Insomma, in questo film quello che sembra un banale viaggio d’affari diviene piano – piano un viaggio nella memoria, nel tempo, nello spazio e nelle emozioni più vere del protagonista, che in pieno spirito “slow”, nel Mezzogiorno assolato della Francia, affronta il suo daimon, la sua ombra, il suo lato oscuro, cresciuto e prosperato nel grigio clima, sia atmosferico che relazionale, della City di Londra.
Il film propone una visione molto stereotipata, sia del lavoro del broker, sia della vita rurale, tanto portata all’eccesso che pare essere una precisa scelta narrativa e funzionale del regista. Da una parte, infatti, abbiamo un manager che si occupa di intermediazione mobiliare ad altissimo livello, rappresentato come una persona totalmente egoista e disumana, inconsciamente desiderosa di cambiar vita; dall’altra i contadini, i vignaioli ed i piccoli commercianti di paese, calorosi, autentici e solari, che favoriscono la trasformazione, quasi un’epifania, del protagonista. In realtà, ad una visione più attenta del film, scopriamo che Max Skinner riesce a salvare la tenuta ed il vino proprio grazie alle sue capacità manageriali ed alle sue competenze finanziarie, quindi non rinnegando il suo essere, ma piegandolo alle nuove esigenze, dimostrando, e dimostrandoci, che possiamo prenderci una “vacanza” da tutto, tranne che da noi stessi.

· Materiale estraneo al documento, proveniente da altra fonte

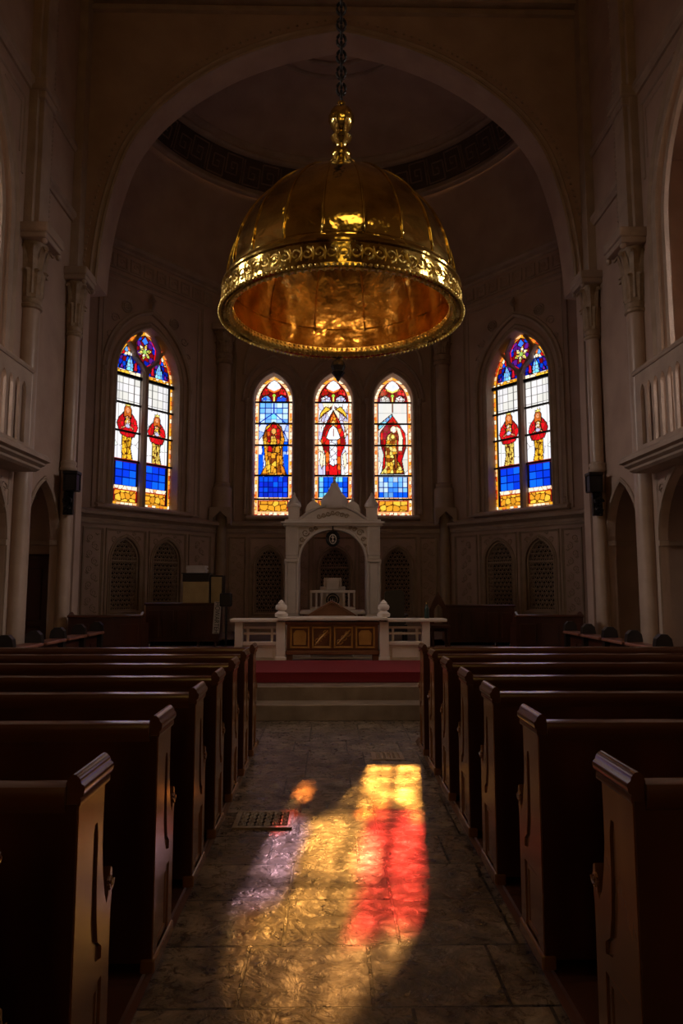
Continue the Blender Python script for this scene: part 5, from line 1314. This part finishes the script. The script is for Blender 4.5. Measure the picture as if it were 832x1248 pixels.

Il film propone, in definitiva, l’ennesimo mito, ma sarebbe meglio dire archetipo, del viaggio come trasformazione, dove non è la meta o il risultato a contare, ma è il viaggio stesso ad essere fonte di trasformazione. Il film sembra dirci che, così come noi plasmiamo il nostro mondo, il nostro ambiente, la nostra casa, allo stesso modo la nostra casa, l’ambiente ed il mondo ci plasmano, ci influenzano, in qualche misura, addirittura, ci cambiano.
Un Max trasformato, alla fine del film, dichiarerà il suo amore a Fanny usando queste ispirate parole: “Vorrei passare tutta la vita con una dea irrazionale e sospettosa, con un assaggio di gelosia furibonda come contorno, e una bottiglia di vino che abbia il tuo sapore e un bicchiere che non sia mai vuoto…”.
Quindi, potremmo azzardarci a dire che, fare il turista non è mai per caso (giusto per citare un altro famoso film di Lawrence Kasdan del 1988), ma che forse le mete, le destinazioni, i mezzi ed anche i compagni che scegliamo per affrontarli sono dettati da motivazioni profonde, spesso inconsce, che in un modo o nell’altro ci conducono là dove, probabilmente, da sempre volevamo andare. Non dimenticandoci il monito del grande filosofo americano Ralph Waldo Emerson: “Anche se giriamo il mondo in cerca di ciò che è bello, o lo portiamo già in noi, o non lo troveremo mai”.